● **Material to process**

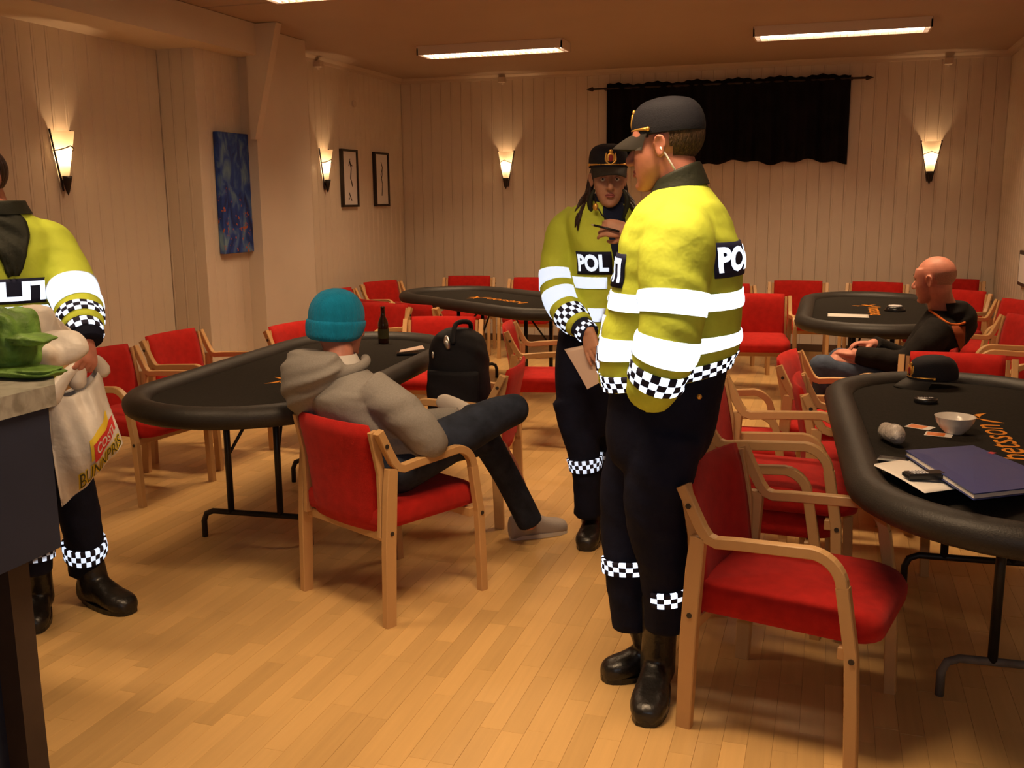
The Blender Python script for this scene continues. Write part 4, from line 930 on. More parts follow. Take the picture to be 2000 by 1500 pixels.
w2 = at(1226, 449, 3.965); bd += [limb_mesh([LA3[-1], w2], [.032, .028], 12)]; k2 = at(1195, 446, 3.95); bd += hand_parts(w2, k2-w2, np.array([.2, .85, -.35]), 1, .92, (.55, .65, .75, .8), (.8, .6))
for PP in ([at(1124, 790, 4.25), at(1143, 905, 4.23), at(1147, 965, 4.25)], [at(1188, 790, 4.33), at(1190, 905, 4.38), at(1190, 965, 4.43)]): bd += [limb_mesh(PP, [.078, .05, .04], 14)]
V, F = remesh(bd, .0045, 3); V = face_carve(V, H3, B3, .93); sub(P3, P3, 'body', (V, F), M['skin'])
eyes(P3, H3, B3, .93, (.15, 1, 0)); lips(P3, H3, B3, .93); cap(P3, P3, H3, B3, .98, dz=.014)
hair_shell(P3, P3, H3, B3, lambda v: v[1] < .028 and v[2] < .07 and v[2] > -.045, M['haird'], .007, .93)
for q, L in ((-1, ((.064, -.02, .02), (.070, -.022, -.03), (.078, -.012, -.085), (.105, .035, -.125), (.112, .065, -.16), (.112, .08, -.21))), (1, ((.064, -.02, .02), (.070, -.022, -.03), (.080, -.012, -.085), (.110, .03, -.115), (.135, .06, -.16), (.14, .07, -.2)))):
    for k in range(4):
        P = [H3+B3@(np.array([q*(a+.006*math.sin(k*2+i)), b_-.018*k+.008, z+.01*k])) for i, (a, b_, z) in enumerate(L)]; sub(P3, P3, 'hair_strand', ctube(P, [.007, .010, .011, .011, .009, .003], 8, 5), M['haird'])
b = MB(); b.ell(H3+B3@np.array([-.075, .004, -.045]), (.005,)*3, 8, 6); sub(P3, P3, 'earring', (b.V, b.F), M['silver'])

# ------------------------------------------------------------------ officer at the left edge with the carrier bag
f1 = dirv(-46); P1 = person('police officer cut off by the left frame edge, beyond the counter with a carrier bag', (-2.70, 2.90, 0)); Y = 2.86
def s1(px, y, a, b, Yc=2.86): return xsec(at(px, y, Yc), f1, a, b)
S1 = [s1(15, 760, .175, .15), s1(12, 700, .19, .16), s1(8, 640, .195, .16), s1(4, 590, .20, .16), s1(0, 540, .205, .155), s1(-3, 490, .205, .145), s1(-5, 458, .185, .12), s1(-6, 432, .14, .10), s1(-6, 410, .09, .08), s1(-6, 396, .075, .07)]
J1 = Loft(S1, 2.25, folds=((.012, 3, .6, 0), (.01, 5, .4, 1)))
LA1 = [at(30, 440, 2.90), at(92, 474, 2.98), at(128, 535, 2.97), at(150, 590, 2.91), at(158, 625, 2.86), at(164, 645, 2.83)]
A1 = limb(LA1, [.045, .086, .088, .084, .078, .068], fwd=f1, folds=((.02, 2, .8, .3), (.014, 4, 1.6, 1.)))
b1f = lambda sl: (band(sl, P1, A1, 0, 1, 2.45, 3.35, M['retro'], nu=40), band(sl, P1, A1, 0, 1, 3.75, 4.35, M['check'], (22, 3), 66))
CF = limb([at(160, 636, 2.84), at(167, 655, 2.81), at(171, 668, 2.80)], [.064, .060, .052], fwd=f1); cf = sub(P1, P1, 'cuff', CF.mesh(28, 6), M['navy']); band(cf, P1, CF, 0, 1, .5, 1.1, M['check'], (18, 2), 54)
RA1 = [np.array(J1.S([.75], [5.6])[0])*.8+at(-5, 458, 2.86)*.2, at(-75, 560, 2.85), at(-70, 640, 2.72), at(-20, 680, 2.60)]
A1r = limb(RA1, [.09, .09, .08, .065], fwd=f1); jk = sub(P1, P1, 'jacket', remesh([J1.mesh(56, 7), A1.mesh(36, 8), A1r.mesh(30, 8)], .009, 3), M['hivis']); b1f(jk)
band(jk, P1, J1, 0, 1, 2.4, 2.95, M['retro'], nu=60); band(jk, P1, J1, 0, 1, 1.2, 1.8, M['retro'], nu=60); band(jk, P1, J1, -.18, .18, 3.05, 4.0, M['panel'], off=.005, name='text_panel'); letters(jk, P1, J1, 'POLITI', -.165, .165, 3.15, 3.9, M['retro'])

C1 = Loft([s1(-5, 418, .115, .10), s1(-6, 402, .10, .095), s1(-6, 392, .09, .085), s1(-6, 404, .078, .07)], 2.1); sub(P1, P1, 'collar', C1.mesh(36, 6, (False, False)), M['collar'])
W = []; F = []
tt = np.linspace(4.1, 8.6, 20)
for t_ in tt:
    h = .010+.085*((t_-4.1)/4.5)**.8
    for i in range(11): W.append(J1.S([(i/10*2-1)*h+.03], [t_], .008+.004*math.sin(t_*5+i))[0])
for k in range(19):
    for i in range(10): F.append((k*11+i, k*11+i+1, k*11+12+i, k*11+11+i))
o = sub(P1, P1, 'scarf', (W, F), M['collar']); md = o.modifiers.new('thick', 'SOLIDIFY'); md.thickness = .012
hp = Loft([s1(20, 745, .17, .14), s1(26, 800, .178, .145), s1(34, 850, .17, .14), s1(44, 890, .14, .12)], 2.2)
lg = limb([at(64, 810, 2.92), at(128, 920, 2.93), at(154, 1000, 2.96), at(166, 1070, 3.0), at(168, 1116, 3.03)], [.105, .090, .076, .072, .066], fwd=f1, folds=((.02, 2, .9, 0), (.02, 3, 1.9, 1)))
rg = limb([at(20, 830, 2.86), at(45, 920, 2.82), at(58, 1000, 2.78), at(66, 1080, 2.76), at(70, 1120, 2.76)], [.105, .088, .070, .064, .058], fwd=f1)
tr = sub(P1, P1, 'trousers', remesh([hp.mesh(40, 6), lg.mesh(28, 6), rg.mesh(28, 6)], .012, 3), M['navy'])
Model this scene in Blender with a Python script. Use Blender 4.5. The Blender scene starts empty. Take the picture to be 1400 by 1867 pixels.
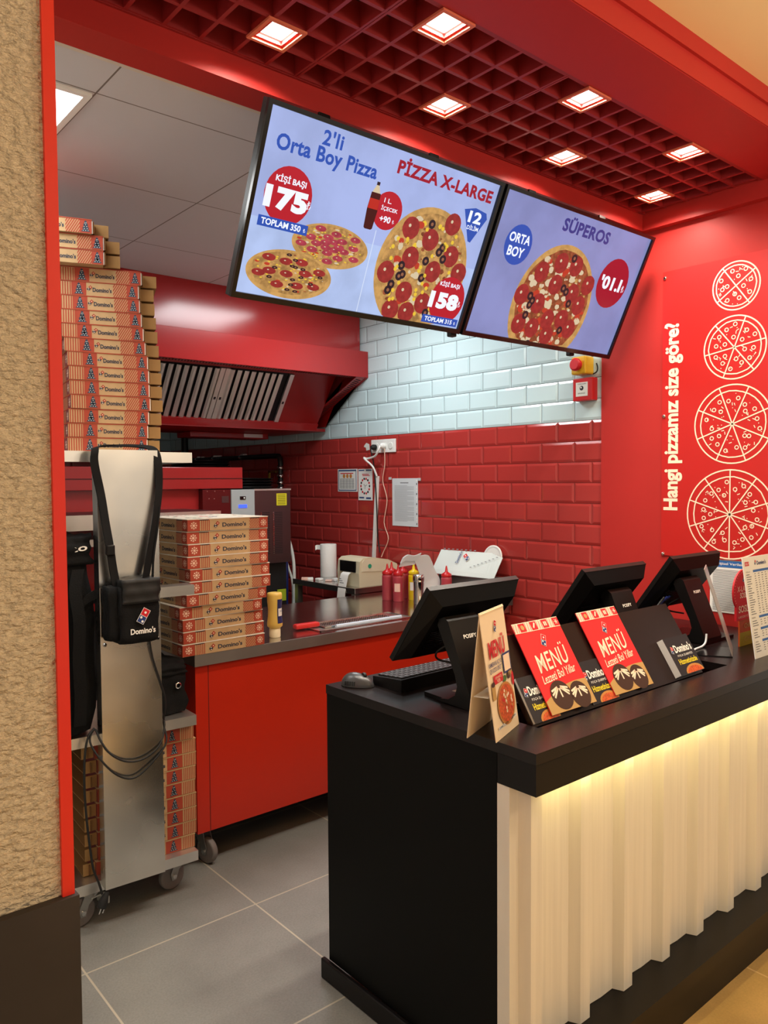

● **Exercise requirements**
Everything from the first line of the entries through the line that contains "(b.V, b.F), M['silver'])" is to be reproduced exactly, except the pictures.

● **Output for this exercise**
The Blender Python script for this scene continues. Write part 4, from line 930 on. More parts follow. Take the picture to be 2000 by 1500 pixels.
w2 = at(1226, 449, 3.965); bd += [limb_mesh([LA3[-1], w2], [.032, .028], 12)]; k2 = at(1195, 446, 3.95); bd += hand_parts(w2, k2-w2, np.array([.2, .85, -.35]), 1, .92, (.55, .65, .75, .8), (.8, .6))
for PP in ([at(1124, 790, 4.25), at(1143, 905, 4.23), at(1147, 965, 4.25)], [at(1188, 790, 4.33), at(1190, 905, 4.38), at(1190, 965, 4.43)]): bd += [limb_mesh(PP, [.078, .05, .04], 14)]
V, F = remesh(bd, .0045, 3); V = face_carve(V, H3, B3, .93); sub(P3, P3, 'body', (V, F), M['skin'])
eyes(P3, H3, B3, .93, (.15, 1, 0)); lips(P3, H3, B3, .93); cap(P3, P3, H3, B3, .98, dz=.014)
hair_shell(P3, P3, H3, B3, lambda v: v[1] < .028 and v[2] < .07 and v[2] > -.045, M['haird'], .007, .93)
for q, L in ((-1, ((.064, -.02, .02), (.070, -.022, -.03), (.078, -.012, -.085), (.105, .035, -.125), (.112, .065, -.16), (.112, .08, -.21))), (1, ((.064, -.02, .02), (.070, -.022, -.03), (.080, -.012, -.085), (.110, .03, -.115), (.135, .06, -.16), (.14, .07, -.2)))):
    for k in range(4):
        P = [H3+B3@(np.array([q*(a+.006*math.sin(k*2+i)), b_-.018*k+.008, z+.01*k])) for i, (a, b_, z) in enumerate(L)]; sub(P3, P3, 'hair_strand', ctube(P, [.007, .010, .011, .011, .009, .003], 8, 5), M['haird'])
b = MB(); b.ell(H3+B3@np.array([-.075, .004, -.045]), (.005,)*3, 8, 6); sub(P3, P3, 'earring', (b.V, b.F), M['silver'])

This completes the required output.